Sudan imports grains to fill food gap
KHARTOUM, Sudan, March 1, 2005 (PANA) — The Sudanese government has placed orders for large quantities of grains to make up for shortage of foodstuff in the country, media reports Tuesday quoted humanitarian affairs minister Ibrahim Mahmoud Hamid as disclosing.
“We have ordered quantities of imported grains totalling almost half a million tons that will meet the needs of the country,” he said, adding: “One hundred tonnes of wheat will arrive in March, in addition to 20,000 tonnes imported from India.”
Hamid affirmed that the government was “able to fill the food
gap,” and blamed the food shortage “on little rainfall during the last (cropping) season and the rise of grain prices.”
Meanwhile, Hamid has rejected statements attributed to UN
secretary-general Kofi Annan on the current situation in Sudan’s war-affected western Darfur region and southern Sudan to the effect that conditions had not improved much and that relief workers encounter difficulties attempting to gain access to the needy.

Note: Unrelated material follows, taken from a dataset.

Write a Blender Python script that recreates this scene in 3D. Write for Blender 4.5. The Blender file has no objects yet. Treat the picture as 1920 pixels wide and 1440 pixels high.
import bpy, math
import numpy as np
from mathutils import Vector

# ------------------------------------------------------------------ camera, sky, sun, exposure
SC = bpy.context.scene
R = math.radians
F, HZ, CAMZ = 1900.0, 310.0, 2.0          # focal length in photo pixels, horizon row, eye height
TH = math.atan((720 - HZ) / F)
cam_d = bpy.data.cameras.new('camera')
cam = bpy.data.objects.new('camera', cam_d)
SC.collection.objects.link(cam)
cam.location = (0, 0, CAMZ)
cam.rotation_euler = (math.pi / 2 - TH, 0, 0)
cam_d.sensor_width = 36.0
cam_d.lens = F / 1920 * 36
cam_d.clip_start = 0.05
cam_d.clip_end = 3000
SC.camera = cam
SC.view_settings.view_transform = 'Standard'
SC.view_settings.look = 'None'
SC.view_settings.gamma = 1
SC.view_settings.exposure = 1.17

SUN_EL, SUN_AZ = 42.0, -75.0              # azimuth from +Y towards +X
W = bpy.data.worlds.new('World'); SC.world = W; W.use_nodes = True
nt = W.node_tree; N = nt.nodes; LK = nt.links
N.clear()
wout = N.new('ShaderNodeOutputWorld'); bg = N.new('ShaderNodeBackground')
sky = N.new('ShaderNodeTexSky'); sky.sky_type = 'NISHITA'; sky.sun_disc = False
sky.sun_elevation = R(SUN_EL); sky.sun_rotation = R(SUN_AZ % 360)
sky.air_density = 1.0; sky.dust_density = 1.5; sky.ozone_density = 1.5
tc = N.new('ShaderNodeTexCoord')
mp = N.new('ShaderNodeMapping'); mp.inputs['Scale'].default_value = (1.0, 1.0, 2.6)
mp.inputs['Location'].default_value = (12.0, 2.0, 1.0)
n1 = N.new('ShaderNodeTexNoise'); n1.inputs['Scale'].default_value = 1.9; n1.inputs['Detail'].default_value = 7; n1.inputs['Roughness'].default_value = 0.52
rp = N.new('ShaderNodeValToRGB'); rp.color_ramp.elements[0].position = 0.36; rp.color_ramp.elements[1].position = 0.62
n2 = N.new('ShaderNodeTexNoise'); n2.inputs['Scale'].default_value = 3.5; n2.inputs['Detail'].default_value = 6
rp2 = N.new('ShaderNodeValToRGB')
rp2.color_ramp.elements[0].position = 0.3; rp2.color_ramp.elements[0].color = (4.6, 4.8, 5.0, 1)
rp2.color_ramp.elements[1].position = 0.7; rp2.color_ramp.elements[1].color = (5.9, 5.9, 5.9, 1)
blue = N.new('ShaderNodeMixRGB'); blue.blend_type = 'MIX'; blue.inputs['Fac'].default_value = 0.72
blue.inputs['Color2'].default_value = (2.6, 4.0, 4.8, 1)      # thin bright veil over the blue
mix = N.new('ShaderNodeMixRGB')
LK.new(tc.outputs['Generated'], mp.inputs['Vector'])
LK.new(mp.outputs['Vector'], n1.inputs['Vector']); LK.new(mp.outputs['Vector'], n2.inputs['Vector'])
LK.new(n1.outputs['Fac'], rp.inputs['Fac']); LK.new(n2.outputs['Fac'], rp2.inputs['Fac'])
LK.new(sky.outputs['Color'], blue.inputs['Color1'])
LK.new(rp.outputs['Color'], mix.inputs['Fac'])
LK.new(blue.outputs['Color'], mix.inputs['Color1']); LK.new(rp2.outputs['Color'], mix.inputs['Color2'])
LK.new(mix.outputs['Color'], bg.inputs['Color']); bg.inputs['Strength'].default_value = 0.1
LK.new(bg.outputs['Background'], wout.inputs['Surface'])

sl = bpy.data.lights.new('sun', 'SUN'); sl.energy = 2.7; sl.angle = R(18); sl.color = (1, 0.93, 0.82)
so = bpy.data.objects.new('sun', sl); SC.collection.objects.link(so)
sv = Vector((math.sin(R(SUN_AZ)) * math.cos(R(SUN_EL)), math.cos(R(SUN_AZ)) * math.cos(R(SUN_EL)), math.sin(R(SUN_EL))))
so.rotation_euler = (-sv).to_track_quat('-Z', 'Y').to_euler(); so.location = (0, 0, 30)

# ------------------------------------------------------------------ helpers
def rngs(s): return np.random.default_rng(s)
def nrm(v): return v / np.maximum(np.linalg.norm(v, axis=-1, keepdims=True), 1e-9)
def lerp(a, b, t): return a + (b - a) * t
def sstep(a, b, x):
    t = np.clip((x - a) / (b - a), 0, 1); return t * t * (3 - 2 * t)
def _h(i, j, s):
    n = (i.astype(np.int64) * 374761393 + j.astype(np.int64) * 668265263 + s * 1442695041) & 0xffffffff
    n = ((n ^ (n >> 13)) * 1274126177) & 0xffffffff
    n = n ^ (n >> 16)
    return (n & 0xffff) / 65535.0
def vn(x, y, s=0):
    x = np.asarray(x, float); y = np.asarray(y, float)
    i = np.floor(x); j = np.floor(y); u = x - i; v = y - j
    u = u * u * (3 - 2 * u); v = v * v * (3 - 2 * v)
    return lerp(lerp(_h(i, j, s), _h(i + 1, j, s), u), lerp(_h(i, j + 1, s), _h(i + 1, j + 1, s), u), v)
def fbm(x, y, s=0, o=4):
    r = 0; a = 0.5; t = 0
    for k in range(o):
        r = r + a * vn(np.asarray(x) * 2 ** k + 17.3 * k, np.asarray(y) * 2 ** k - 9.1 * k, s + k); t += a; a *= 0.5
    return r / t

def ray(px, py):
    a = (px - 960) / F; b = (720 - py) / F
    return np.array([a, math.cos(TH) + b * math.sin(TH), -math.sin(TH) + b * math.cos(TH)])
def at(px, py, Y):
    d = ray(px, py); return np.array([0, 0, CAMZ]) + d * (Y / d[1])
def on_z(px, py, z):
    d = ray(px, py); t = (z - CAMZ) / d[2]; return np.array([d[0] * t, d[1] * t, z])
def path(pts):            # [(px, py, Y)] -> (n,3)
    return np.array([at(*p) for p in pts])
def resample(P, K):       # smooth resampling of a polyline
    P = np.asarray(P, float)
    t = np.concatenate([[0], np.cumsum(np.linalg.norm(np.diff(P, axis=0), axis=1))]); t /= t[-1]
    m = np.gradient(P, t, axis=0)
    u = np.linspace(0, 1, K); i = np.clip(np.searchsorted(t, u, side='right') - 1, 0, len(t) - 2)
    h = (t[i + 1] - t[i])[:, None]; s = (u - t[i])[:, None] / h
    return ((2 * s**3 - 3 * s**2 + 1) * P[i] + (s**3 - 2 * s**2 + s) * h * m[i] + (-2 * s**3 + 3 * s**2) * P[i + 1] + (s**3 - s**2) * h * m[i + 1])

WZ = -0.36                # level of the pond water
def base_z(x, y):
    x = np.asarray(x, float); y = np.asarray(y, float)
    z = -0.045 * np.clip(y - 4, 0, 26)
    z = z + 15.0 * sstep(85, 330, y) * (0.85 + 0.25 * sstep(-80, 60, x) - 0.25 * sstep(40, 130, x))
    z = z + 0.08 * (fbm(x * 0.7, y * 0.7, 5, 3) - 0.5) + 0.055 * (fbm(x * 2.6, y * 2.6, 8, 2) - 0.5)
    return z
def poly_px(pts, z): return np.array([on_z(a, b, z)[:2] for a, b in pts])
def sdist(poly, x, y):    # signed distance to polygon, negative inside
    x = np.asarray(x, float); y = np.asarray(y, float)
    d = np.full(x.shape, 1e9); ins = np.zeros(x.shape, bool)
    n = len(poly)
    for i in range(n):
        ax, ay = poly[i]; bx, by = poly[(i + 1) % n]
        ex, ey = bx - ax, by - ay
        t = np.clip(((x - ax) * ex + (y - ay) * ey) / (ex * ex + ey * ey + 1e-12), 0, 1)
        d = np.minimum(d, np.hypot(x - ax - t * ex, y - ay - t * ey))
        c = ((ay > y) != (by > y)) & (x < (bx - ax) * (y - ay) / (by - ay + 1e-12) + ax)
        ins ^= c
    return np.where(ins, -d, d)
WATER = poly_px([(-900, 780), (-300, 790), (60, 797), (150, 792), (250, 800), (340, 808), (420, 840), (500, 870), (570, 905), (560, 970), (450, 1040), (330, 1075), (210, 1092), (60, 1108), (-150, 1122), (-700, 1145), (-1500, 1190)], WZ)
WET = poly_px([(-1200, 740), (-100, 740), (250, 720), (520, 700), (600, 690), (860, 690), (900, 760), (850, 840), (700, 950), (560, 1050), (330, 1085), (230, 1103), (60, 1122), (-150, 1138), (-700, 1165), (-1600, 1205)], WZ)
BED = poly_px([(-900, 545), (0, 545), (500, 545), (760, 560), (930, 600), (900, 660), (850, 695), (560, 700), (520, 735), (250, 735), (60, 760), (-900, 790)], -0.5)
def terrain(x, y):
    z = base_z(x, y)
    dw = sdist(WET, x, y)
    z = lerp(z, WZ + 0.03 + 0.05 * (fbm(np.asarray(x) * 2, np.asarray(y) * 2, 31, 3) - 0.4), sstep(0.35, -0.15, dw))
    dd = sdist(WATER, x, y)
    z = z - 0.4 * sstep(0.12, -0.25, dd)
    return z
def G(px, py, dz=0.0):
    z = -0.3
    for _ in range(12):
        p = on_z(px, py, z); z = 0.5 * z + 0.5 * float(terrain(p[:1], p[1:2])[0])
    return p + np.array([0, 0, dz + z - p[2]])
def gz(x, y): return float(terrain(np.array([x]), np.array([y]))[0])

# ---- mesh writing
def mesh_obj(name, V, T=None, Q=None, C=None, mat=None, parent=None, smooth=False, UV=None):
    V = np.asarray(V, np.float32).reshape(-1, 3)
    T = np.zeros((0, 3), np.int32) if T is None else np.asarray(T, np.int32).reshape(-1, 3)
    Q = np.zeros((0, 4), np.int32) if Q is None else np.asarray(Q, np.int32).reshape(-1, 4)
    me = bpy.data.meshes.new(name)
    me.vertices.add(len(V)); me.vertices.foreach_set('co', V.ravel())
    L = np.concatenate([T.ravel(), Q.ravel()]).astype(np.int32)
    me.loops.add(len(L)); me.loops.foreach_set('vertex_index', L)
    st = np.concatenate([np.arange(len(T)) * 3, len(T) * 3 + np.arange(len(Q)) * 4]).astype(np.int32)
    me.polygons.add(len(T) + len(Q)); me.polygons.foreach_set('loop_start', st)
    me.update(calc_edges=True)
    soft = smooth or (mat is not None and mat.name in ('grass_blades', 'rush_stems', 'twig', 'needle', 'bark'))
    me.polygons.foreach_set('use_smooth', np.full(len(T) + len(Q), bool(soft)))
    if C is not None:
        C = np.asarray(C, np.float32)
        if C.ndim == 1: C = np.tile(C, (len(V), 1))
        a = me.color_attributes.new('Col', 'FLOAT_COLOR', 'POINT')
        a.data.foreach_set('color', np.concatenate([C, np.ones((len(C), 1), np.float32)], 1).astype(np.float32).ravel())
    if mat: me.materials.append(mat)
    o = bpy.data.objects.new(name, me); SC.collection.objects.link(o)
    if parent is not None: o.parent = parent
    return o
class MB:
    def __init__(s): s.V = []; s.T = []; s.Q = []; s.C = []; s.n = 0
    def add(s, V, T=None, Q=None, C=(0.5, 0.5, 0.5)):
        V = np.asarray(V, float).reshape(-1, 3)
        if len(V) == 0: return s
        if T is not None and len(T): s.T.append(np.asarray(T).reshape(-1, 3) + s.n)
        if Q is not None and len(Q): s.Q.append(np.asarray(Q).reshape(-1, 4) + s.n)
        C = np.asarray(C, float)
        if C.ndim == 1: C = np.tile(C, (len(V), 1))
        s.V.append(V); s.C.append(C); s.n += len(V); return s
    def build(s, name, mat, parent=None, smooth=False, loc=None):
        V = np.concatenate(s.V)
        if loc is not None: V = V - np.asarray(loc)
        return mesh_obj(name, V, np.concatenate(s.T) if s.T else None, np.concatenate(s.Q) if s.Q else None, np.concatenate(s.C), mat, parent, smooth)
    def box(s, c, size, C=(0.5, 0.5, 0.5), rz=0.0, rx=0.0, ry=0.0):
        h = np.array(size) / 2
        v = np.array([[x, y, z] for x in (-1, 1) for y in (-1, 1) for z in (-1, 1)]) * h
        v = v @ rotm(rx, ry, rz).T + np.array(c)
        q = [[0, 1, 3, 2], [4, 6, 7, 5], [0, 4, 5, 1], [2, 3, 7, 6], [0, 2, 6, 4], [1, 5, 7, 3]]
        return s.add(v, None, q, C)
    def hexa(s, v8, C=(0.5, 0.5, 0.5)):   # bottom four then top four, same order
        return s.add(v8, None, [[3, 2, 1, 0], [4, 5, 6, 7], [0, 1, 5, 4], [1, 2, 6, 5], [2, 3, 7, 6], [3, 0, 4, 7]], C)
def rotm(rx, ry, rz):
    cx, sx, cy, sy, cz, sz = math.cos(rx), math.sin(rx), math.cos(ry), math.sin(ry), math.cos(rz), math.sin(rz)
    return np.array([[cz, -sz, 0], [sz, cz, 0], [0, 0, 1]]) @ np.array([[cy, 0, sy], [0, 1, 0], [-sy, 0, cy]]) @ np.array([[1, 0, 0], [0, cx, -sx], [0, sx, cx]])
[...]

The Sudanese minister noted that Annan’s statements were contrary to those of his representative to Sudan, Jan Pronk, who had said the “situation in the Darfur states has improved”.
Hamid said the humanitarian conditions in southern Sudan, which just ended a 21-year rebel war against Khartoum, have improved following cessation of hostilities and that “humanitarian aid has been flowing smoothly” to the region.
The Darfur region has been in the grip of fighting between
government forces and two rebel groups for the past two years, uprooting over one million people from their homes and claiming some 70,000 lives, according to estimates from the UN and relief agencies.
The African Union is attempting to broker a peace deal among the parties at peace talks in the Nigerian capital, Abuja.